◆ YOUR OBJECTIVE
Leaving the pictures out, print the lines from the first line of the listing through the line containing "d = ray(x, 355.0);", exactly as they read, and no others.

==== RECORDED DATA ====

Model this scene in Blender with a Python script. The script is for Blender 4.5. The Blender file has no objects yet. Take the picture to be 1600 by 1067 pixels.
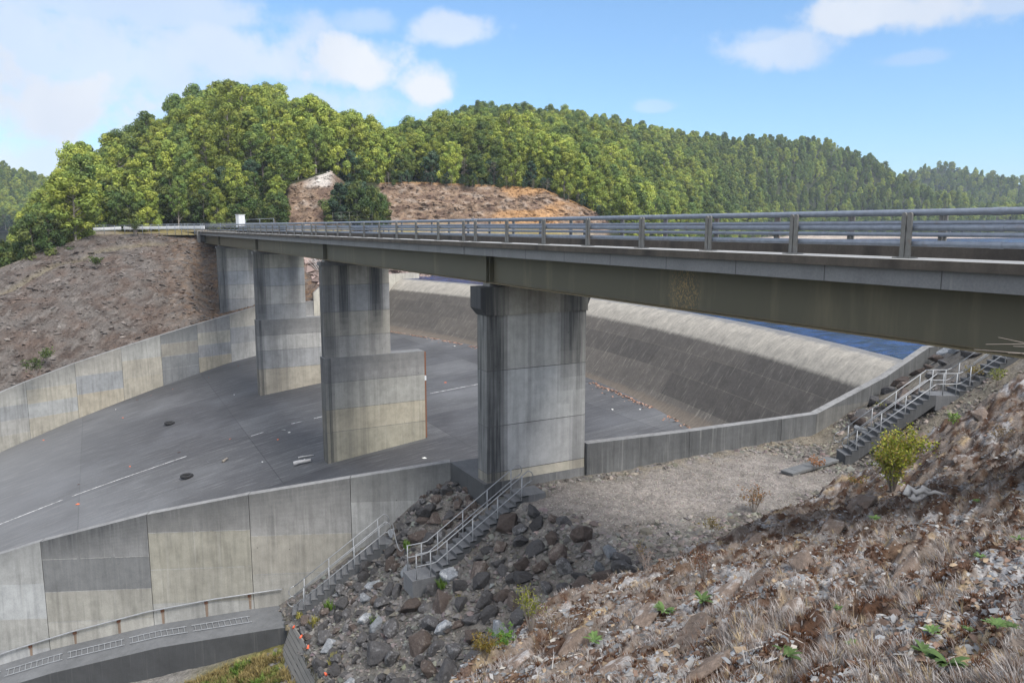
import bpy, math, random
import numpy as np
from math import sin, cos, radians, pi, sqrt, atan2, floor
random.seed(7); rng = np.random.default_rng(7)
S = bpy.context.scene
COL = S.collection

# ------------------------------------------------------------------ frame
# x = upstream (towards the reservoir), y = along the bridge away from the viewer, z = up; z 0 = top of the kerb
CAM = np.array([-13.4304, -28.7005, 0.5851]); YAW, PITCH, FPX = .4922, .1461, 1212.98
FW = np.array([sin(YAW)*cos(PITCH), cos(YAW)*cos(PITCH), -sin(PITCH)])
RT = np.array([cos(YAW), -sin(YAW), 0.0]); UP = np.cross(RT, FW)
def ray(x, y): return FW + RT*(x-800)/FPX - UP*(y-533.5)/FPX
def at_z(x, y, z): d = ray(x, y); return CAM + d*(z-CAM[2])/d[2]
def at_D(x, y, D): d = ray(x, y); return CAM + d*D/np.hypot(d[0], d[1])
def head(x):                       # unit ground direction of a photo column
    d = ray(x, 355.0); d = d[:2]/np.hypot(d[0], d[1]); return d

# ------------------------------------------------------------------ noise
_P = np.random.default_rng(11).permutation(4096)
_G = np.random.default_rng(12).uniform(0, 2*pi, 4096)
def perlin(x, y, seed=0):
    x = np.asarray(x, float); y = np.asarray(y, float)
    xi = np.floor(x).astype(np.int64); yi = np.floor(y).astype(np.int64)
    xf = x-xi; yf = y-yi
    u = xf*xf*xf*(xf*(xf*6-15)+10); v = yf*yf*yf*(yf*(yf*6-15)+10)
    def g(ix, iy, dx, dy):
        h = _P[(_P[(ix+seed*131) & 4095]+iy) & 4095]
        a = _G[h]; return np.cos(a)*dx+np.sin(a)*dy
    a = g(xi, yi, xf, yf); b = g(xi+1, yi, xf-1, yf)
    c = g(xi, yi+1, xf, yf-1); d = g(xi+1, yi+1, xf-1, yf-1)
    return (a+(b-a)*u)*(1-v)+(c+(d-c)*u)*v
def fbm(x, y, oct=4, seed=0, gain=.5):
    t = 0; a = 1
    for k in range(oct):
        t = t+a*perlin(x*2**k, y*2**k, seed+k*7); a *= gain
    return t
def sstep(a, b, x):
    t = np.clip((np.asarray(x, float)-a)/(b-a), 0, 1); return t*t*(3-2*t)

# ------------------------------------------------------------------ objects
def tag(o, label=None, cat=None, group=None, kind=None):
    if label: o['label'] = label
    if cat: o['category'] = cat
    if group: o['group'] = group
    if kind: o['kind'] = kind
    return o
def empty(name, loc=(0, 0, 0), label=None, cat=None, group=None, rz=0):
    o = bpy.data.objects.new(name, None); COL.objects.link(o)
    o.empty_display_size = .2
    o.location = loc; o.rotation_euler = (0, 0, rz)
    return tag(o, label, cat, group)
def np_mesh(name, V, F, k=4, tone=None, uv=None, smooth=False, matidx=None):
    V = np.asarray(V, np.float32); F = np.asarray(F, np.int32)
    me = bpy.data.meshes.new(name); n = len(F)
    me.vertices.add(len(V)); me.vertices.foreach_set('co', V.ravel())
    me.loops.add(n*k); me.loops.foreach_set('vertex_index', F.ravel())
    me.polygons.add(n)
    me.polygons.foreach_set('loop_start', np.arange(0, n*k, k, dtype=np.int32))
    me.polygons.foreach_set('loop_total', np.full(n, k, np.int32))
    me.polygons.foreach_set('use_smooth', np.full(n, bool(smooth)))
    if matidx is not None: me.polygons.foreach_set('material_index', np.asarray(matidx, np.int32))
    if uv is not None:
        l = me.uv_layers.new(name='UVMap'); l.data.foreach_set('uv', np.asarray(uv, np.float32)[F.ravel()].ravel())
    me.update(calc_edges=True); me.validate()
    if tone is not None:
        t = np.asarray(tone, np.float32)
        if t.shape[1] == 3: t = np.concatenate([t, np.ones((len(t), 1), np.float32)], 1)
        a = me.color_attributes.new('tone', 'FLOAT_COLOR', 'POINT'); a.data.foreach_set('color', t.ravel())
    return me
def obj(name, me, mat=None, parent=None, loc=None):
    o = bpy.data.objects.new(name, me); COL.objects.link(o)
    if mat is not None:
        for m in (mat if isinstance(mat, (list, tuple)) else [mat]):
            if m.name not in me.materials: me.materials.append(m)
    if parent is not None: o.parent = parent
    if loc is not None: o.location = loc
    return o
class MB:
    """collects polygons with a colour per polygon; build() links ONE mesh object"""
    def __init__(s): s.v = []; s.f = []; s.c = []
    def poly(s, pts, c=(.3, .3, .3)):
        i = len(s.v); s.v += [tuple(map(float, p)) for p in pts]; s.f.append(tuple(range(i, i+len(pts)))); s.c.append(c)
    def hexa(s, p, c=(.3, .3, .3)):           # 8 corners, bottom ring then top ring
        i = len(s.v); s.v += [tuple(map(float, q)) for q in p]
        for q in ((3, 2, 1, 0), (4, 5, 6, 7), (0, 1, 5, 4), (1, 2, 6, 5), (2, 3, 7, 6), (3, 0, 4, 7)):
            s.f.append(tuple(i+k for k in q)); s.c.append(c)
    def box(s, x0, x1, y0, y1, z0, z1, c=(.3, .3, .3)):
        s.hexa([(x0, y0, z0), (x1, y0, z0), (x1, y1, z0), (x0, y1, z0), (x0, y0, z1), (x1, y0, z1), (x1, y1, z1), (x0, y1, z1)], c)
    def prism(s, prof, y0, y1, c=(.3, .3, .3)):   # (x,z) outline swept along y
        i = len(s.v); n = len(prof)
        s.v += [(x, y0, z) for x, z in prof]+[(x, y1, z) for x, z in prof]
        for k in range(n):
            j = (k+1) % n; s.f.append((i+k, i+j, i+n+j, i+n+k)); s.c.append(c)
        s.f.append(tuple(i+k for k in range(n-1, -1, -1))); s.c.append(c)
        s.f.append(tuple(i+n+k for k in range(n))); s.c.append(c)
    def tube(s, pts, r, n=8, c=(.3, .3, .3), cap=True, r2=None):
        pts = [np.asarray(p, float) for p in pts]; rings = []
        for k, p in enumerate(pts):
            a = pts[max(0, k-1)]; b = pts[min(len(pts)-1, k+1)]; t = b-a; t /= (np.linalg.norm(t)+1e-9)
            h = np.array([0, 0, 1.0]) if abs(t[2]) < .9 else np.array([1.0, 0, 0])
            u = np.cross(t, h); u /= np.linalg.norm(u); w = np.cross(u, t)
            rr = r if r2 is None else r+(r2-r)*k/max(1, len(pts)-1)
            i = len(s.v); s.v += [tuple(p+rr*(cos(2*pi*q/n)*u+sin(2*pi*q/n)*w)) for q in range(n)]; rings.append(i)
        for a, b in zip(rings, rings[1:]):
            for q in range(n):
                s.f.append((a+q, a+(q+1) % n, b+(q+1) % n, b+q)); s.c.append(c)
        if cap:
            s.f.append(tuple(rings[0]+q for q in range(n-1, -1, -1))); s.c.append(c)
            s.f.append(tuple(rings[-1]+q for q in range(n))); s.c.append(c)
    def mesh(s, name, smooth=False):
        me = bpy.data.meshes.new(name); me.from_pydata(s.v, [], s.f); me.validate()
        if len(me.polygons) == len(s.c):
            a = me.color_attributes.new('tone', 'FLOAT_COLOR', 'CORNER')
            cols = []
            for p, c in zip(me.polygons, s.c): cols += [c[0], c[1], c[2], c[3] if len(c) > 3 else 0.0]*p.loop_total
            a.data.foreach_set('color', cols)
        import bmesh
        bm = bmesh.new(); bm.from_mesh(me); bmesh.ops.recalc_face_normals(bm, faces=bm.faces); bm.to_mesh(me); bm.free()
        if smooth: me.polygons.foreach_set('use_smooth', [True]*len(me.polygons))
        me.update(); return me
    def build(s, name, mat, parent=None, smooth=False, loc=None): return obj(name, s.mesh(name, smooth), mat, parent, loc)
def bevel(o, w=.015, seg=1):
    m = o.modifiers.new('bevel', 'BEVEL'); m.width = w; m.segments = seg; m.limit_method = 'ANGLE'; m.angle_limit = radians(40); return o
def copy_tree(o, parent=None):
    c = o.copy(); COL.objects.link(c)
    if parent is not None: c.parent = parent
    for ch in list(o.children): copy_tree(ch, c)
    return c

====

◆ SOLUTION TO THIS TASK
Model this scene in Blender with a Python script. The script is for Blender 4.5. The Blender file has no objects yet. Take the picture to be 1600 by 1067 pixels.
import bpy, math, random
import numpy as np
from math import sin, cos, radians, pi, sqrt, atan2, floor
random.seed(7); rng = np.random.default_rng(7)
S = bpy.context.scene
COL = S.collection

# ------------------------------------------------------------------ frame
# x = upstream (towards the reservoir), y = along the bridge away from the viewer, z = up; z 0 = top of the kerb
CAM = np.array([-13.4304, -28.7005, 0.5851]); YAW, PITCH, FPX = .4922, .1461, 1212.98
FW = np.array([sin(YAW)*cos(PITCH), cos(YAW)*cos(PITCH), -sin(PITCH)])
RT = np.array([cos(YAW), -sin(YAW), 0.0]); UP = np.cross(RT, FW)
def ray(x, y): return FW + RT*(x-800)/FPX - UP*(y-533.5)/FPX
def at_z(x, y, z): d = ray(x, y); return CAM + d*(z-CAM[2])/d[2]
def at_D(x, y, D): d = ray(x, y); return CAM + d*D/np.hypot(d[0], d[1])
def head(x):                       # unit ground direction of a photo column
    d = ray(x, 355.0); d = d[:2]/np.hypot(d[0], d[1]); return d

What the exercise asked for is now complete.